The bulk of the city's 472 subway stations are named solely after streets or neighborhoods. But some are hyphenated combinations, such as Astoria-Ditmars Boulevard or Myrtle-Wyckoff. Others have notable destinations tacked on, such as Times Square-42nd Street or 81st Street-Museum of Natural History.

To Bardey, who grew up in the city, the station names are signposts that tell riders where they are on their daily commutes, "when you’re so bored and you’re dreading being at work or you’re desperate to come home." The familiarity makes them easy to play with, he said.

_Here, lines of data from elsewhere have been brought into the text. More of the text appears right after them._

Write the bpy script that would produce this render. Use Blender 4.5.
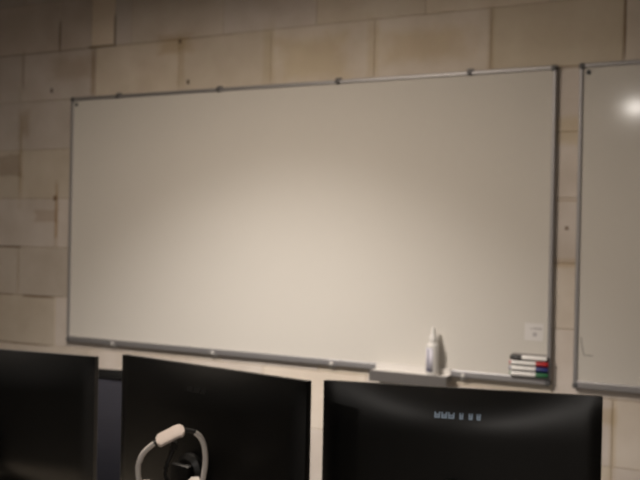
import bpy, bmesh, math, random
from mathutils import Vector, Matrix
random.seed(7)
for o in list(bpy.data.objects): bpy.data.objects.remove(o)
S = bpy.context.scene
C = S.collection
R = math.radians

# ------------------------------------------------------------------ camera
CAM = Vector((3.3298, -3.5879, 1.5123)); YAW, PITCH, ROLL = -0.493852, -0.003906, 0.019844
fwd = Vector((math.sin(YAW)*math.cos(PITCH), math.cos(YAW)*math.cos(PITCH), math.sin(PITCH)))
rgt = Vector((math.cos(YAW), -math.sin(YAW), 0)); up = rgt.cross(fwd)
r2 = rgt*math.cos(ROLL) + up*math.sin(ROLL); u2 = -rgt*math.sin(ROLL) + up*math.cos(ROLL)
cd = bpy.data.cameras.new('camera'); cam = bpy.data.objects.new('camera', cd); C.objects.link(cam)
m = Matrix((r2, u2, -fwd)).transposed().to_4x4(); m.translation = CAM; cam.matrix_world = m
cd.sensor_width = 36; cd.sensor_fit = 'HORIZONTAL'; cd.lens = 957.2/640*36
cd.clip_start = 0.05; cd.clip_end = 60
cd.dof.use_dof = True; cd.dof.focus_distance = 1.25; cd.dof.aperture_fstop = 8.0
S.camera = cam

# ------------------------------------------------------------------ world, lamps, exposure
w = bpy.data.worlds.new('room_world'); S.world = w; w.use_nodes = True
w.node_tree.nodes['Background'].inputs[0].default_value = (0.5, 0.42, 0.34, 1)
w.node_tree.nodes['Background'].inputs[1].default_value = 0.03
S.view_settings.view_transform = 'Standard'; S.view_settings.look = 'None'
S.view_settings.gamma = 1; S.view_settings.exposure = 0.0; S.view_settings.use_curve_mapping = False
CEIL = 2.72
WARM = (1.0, 0.86, 0.725); COOL = (1.0, 0.93, 0.86)
#  x, y, length, width, watts, spread(deg), colour
LAMPS = [(1.32, -1.66, 0.60, 0.30, 42.0, 176, WARM),
         (1.818, -4.878, 0.16, 0.16, 24.0, 176, COOL),
         (4.60, -6.03, 0.60, 0.60, 84.0, 170, COOL)]  # last one: unseen lamp added to lift the ambient light
#  ceiling spot aimed at the wall: position, aim, watts, cone, colour
SPOT = ((1.26, -1.75, CEIL-0.11), (1.30, 0.0, -0.9), 150.0, 86, (1.0, 0.95, 0.90))

# ------------------------------------------------------------------ helpers
def tag(o, label=None, cat=None, group=None, kind=None):
    if label: o['label'] = label
    if cat: o['category'] = cat
    if group: o['group'] = group
    if kind: o['kind'] = kind
    return o
def mat(name, col, rough=0.5, metal=0.0, noise=0.0, nscale=40, bump=0.0, bscale=200, emit=None, spec=None):
    M = bpy.data.materials.new(name); M.use_nodes = True
    nt = M.node_tree; b = nt.nodes['Principled BSDF']
    b.inputs['Base Color'].default_value = (*col, 1); b.inputs['Roughness'].default_value = rough
    b.inputs['Metallic'].default_value = metal
    if spec is not None: b.inputs['Specular IOR Level'].default_value = spec
    tc = nt.nodes.new('ShaderNodeTexCoord')
    if noise:
        n = nt.nodes.new('ShaderNodeTexNoise'); n.inputs['Scale'].default_value = nscale; n.inputs['Detail'].default_value = 4
        nt.links.new(tc.outputs['Object'], n.inputs['Vector'])
        mp = nt.nodes.new('ShaderNodeMapRange'); mp.inputs[3].default_value = 1-noise; mp.inputs[4].default_value = 1+noise
        nt.links.new(n.outputs['Fac'], mp.inputs[0])
        mx = nt.nodes.new('ShaderNodeMix'); mx.data_type = 'RGBA'; mx.blend_type = 'MULTIPLY'; mx.inputs[0].default_value = 1
        mx.inputs[6].default_value = (*col, 1); nt.links.new(mp.outputs[0], mx.inputs[7])
        nt.links.new(mx.outputs[2], b.inputs['Base Color'])
    if bump:
        n = nt.nodes.new('ShaderNodeTexNoise'); n.inputs['Scale'].default_value = bscale
        nt.links.new(tc.outputs['Object'], n.inputs['Vector'])
        bp = nt.nodes.new('ShaderNodeBump'); bp.inputs['Strength'].default_value = bump; bp.inputs['Distance'].default_value = 0.002
        nt.links.new(n.outputs['Fac'], bp.inputs['Height']); nt.links.new(bp.outputs[0], b.inputs['Normal'])
    if emit:
        b.inputs['Emission Color'].default_value = (*emit[0], 1); b.inputs['Emission Strength'].default_value = emit[1]
    return M
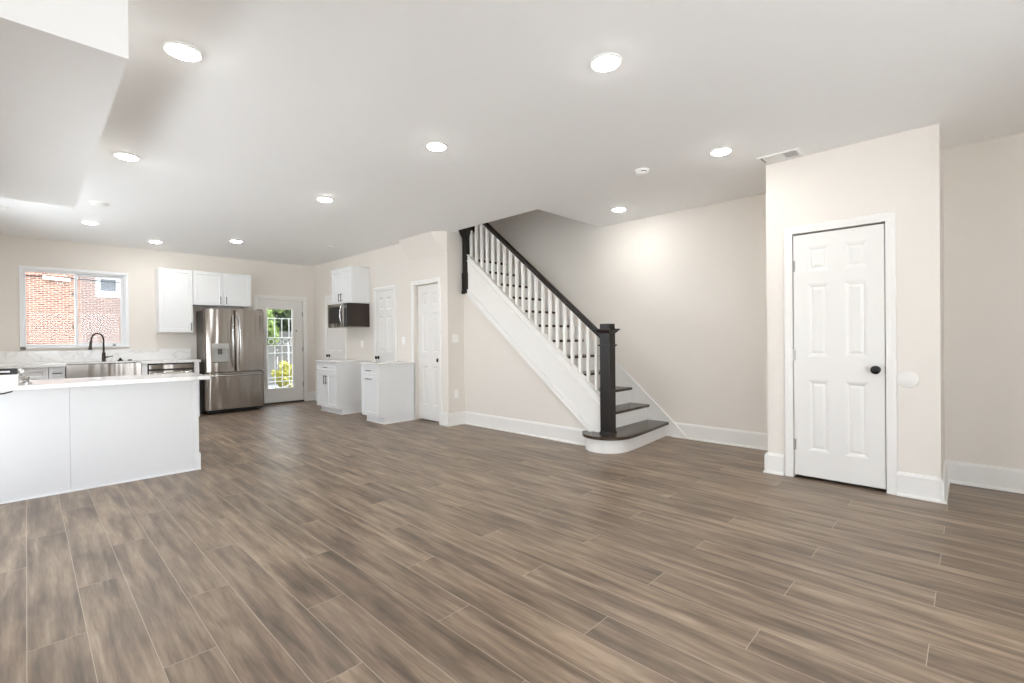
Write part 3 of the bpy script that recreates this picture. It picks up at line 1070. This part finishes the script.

"These station names often come off so arbitrary in the way the names are constructed, but we have such a personal relationship with them because we hear them every day, all the time," said Bardey, who hosts a weekly show at Jones Beach Bar & Cafe in Bushwick.

The replies to Bardey's tweet seemed like a sort of celebration of the subway on a platform that's mostly used to complain about it. He sees them as reflective of the "commonality of experience" that New Yorkers share by riding the beloved but beleaguered train system.

"Obviously there’s so many problems with it. Obviously access to to it is a mess. There’s so, so many fair and honest critiques of the subway," said Bardey, who remembers studying the subway map as a kid. "I’m coming from a place of, like, I also really love the subway and I love what it does and I also love its potential to be better."